— Problem description —
Copy out every line in which the string "Blender" occurs.

— Given data —
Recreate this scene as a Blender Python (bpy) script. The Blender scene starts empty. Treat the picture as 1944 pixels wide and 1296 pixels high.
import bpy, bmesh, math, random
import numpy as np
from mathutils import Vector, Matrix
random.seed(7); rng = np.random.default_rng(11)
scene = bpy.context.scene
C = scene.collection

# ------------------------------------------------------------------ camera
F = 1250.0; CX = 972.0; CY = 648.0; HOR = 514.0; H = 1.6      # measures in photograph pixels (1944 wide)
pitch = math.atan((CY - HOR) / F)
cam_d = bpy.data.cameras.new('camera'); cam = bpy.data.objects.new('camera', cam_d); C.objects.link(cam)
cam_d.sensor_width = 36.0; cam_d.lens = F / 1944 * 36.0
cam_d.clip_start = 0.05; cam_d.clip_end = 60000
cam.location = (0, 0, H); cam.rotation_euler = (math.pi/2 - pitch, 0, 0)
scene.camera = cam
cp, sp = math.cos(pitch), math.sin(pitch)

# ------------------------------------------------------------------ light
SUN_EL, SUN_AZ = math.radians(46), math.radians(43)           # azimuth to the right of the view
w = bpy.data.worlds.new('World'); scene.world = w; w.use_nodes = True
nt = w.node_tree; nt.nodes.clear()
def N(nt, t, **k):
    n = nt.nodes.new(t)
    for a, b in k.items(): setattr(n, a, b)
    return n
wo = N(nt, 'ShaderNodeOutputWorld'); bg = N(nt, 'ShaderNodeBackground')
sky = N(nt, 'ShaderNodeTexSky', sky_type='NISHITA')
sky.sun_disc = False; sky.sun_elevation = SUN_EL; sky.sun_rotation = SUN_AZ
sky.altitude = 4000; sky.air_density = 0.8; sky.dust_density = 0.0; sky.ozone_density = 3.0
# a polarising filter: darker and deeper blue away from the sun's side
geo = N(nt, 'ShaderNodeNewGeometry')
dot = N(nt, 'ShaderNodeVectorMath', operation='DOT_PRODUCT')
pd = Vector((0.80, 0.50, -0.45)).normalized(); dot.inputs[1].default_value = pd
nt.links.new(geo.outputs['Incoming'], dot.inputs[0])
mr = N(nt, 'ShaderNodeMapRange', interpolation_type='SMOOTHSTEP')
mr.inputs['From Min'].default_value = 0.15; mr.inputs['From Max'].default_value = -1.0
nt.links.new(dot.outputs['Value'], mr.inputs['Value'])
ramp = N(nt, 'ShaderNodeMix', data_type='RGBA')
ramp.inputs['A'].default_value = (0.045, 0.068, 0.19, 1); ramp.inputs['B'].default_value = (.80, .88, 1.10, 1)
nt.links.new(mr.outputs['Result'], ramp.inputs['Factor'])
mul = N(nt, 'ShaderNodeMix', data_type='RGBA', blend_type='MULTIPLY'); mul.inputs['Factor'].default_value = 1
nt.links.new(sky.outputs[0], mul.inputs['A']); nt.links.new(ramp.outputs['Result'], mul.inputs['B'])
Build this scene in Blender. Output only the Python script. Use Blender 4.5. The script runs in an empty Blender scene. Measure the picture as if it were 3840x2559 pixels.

— Response —
Recreate this scene as a Blender Python (bpy) script. The Blender scene starts empty. Treat the picture as 1944 pixels wide and 1296 pixels high.
Build this scene in Blender. Output only the Python script. Use Blender 4.5. The script runs in an empty Blender scene. Measure the picture as if it were 3840x2559 pixels.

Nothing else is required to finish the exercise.